STATED EXERCISE: Copy out each line that includes the word "from".

COLLECTED DATA:
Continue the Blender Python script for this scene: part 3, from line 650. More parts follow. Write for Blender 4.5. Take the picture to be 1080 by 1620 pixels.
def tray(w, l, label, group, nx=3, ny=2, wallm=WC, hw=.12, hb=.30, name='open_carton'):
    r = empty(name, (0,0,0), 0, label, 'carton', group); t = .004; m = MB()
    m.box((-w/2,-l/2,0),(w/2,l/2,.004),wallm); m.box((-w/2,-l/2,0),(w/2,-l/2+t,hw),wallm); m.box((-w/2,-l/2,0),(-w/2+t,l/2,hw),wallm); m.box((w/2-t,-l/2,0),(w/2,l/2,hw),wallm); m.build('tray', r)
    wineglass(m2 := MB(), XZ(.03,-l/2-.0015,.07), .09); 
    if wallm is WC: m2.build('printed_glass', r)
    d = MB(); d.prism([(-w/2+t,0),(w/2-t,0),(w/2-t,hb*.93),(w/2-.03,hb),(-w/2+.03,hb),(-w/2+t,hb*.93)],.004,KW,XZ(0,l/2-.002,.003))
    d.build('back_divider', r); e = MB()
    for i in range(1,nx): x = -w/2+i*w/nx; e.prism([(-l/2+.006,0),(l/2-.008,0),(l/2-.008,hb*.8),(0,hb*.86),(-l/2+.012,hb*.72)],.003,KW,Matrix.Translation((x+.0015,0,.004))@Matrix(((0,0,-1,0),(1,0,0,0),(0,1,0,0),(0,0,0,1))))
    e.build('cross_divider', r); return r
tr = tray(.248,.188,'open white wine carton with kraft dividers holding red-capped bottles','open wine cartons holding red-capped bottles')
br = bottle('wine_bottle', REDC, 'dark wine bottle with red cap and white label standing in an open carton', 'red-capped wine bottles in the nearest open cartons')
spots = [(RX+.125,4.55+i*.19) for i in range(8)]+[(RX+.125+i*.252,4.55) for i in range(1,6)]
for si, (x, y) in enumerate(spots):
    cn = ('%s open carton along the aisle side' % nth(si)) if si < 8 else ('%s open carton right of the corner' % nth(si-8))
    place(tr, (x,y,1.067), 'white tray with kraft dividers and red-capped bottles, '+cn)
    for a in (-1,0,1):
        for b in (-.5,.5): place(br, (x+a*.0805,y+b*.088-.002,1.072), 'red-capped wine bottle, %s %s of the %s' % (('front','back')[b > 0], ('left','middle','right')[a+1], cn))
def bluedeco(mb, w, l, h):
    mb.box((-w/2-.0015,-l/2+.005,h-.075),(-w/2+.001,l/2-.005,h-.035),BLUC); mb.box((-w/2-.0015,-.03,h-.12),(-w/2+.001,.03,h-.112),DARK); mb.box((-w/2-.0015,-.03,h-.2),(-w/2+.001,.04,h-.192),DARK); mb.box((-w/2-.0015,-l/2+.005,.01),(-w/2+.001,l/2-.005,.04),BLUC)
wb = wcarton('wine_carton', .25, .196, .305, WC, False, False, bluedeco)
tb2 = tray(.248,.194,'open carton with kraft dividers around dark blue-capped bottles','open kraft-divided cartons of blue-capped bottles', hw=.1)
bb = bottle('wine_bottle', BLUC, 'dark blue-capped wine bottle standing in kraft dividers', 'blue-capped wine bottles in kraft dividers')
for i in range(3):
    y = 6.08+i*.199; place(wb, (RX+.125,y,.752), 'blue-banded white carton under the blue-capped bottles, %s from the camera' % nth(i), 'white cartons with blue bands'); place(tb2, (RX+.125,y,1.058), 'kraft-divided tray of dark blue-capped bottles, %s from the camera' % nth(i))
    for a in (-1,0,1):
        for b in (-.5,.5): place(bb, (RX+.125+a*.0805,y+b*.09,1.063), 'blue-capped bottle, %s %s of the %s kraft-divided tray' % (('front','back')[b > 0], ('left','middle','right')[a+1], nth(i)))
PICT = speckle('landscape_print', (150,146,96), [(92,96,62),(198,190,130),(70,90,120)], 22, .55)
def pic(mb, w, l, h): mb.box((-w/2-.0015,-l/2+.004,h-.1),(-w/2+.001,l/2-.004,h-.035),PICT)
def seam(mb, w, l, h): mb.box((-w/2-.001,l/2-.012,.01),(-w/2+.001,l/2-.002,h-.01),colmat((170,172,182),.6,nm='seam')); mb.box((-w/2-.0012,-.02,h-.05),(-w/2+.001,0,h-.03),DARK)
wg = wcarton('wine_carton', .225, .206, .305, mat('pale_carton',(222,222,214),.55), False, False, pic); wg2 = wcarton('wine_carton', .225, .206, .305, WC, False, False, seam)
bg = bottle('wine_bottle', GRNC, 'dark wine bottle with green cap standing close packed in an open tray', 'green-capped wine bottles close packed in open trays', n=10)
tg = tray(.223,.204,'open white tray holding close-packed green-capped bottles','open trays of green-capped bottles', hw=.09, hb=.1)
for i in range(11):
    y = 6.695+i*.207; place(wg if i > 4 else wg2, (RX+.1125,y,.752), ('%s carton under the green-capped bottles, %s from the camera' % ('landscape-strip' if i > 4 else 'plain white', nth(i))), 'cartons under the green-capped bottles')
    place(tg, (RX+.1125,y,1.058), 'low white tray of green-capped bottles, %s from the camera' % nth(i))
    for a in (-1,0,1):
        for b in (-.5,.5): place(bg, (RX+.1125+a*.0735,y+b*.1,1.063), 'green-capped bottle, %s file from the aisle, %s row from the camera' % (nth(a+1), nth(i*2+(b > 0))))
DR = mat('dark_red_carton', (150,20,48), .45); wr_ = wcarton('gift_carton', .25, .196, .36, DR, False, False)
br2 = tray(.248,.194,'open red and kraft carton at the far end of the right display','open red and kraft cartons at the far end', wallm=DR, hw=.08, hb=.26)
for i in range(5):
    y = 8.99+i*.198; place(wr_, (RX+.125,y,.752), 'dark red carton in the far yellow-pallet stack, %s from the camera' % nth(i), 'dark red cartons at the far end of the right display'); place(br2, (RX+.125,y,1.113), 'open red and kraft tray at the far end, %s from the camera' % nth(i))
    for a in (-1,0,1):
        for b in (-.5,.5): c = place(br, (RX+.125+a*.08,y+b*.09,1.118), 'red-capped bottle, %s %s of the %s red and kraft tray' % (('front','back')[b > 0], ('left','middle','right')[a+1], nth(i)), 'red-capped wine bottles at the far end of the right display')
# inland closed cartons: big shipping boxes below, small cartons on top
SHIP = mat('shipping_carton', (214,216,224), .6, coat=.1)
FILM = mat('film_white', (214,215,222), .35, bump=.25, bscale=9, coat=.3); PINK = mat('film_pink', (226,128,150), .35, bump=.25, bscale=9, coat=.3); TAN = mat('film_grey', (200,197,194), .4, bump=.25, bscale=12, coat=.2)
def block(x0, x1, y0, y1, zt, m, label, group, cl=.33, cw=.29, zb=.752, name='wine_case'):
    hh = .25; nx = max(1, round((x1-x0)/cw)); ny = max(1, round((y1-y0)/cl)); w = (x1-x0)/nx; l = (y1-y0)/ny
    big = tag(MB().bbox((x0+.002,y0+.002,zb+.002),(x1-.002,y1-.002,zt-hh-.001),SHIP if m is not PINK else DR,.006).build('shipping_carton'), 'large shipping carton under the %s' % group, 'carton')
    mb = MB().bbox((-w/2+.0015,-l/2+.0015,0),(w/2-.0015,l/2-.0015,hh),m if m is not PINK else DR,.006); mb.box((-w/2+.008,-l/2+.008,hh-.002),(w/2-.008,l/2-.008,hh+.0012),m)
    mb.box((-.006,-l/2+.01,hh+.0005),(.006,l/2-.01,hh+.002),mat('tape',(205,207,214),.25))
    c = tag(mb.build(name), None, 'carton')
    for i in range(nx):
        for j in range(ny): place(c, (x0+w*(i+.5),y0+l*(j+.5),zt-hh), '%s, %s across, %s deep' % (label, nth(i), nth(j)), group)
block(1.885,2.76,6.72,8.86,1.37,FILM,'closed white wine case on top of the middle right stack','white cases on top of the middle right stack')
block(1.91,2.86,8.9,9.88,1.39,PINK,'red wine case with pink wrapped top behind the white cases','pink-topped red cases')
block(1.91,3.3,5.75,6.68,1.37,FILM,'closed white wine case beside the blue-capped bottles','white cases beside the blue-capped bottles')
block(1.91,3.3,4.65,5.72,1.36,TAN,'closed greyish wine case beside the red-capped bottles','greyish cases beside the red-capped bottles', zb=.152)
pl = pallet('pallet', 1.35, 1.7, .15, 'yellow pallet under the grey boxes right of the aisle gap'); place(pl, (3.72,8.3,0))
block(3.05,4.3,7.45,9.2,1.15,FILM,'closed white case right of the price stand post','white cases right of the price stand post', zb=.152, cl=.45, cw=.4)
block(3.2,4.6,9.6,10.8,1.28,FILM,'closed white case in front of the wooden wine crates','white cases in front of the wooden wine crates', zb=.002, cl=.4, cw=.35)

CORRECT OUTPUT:
Continue the Blender Python script for this scene: part 3, from line 650. More parts follow. Write for Blender 4.5. Take the picture to be 1080 by 1620 pixels.
    y = 6.08+i*.199; place(wb, (RX+.125,y,.752), 'blue-banded white carton under the blue-capped bottles, %s from the camera' % nth(i), 'white cartons with blue bands'); place(tb2, (RX+.125,y,1.058), 'kraft-divided tray of dark blue-capped bottles, %s from the camera' % nth(i))
    y = 6.695+i*.207; place(wg if i > 4 else wg2, (RX+.1125,y,.752), ('%s carton under the green-capped bottles, %s from the camera' % ('landscape-strip' if i > 4 else 'plain white', nth(i))), 'cartons under the green-capped bottles')
    place(tg, (RX+.1125,y,1.058), 'low white tray of green-capped bottles, %s from the camera' % nth(i))
        for b in (-.5,.5): place(bg, (RX+.1125+a*.0735,y+b*.1,1.063), 'green-capped bottle, %s file from the aisle, %s row from the camera' % (nth(a+1), nth(i*2+(b > 0))))
    y = 8.99+i*.198; place(wr_, (RX+.125,y,.752), 'dark red carton in the far yellow-pallet stack, %s from the camera' % nth(i), 'dark red cartons at the far end of the right display'); place(br2, (RX+.125,y,1.113), 'open red and kraft tray at the far end, %s from the camera' % nth(i))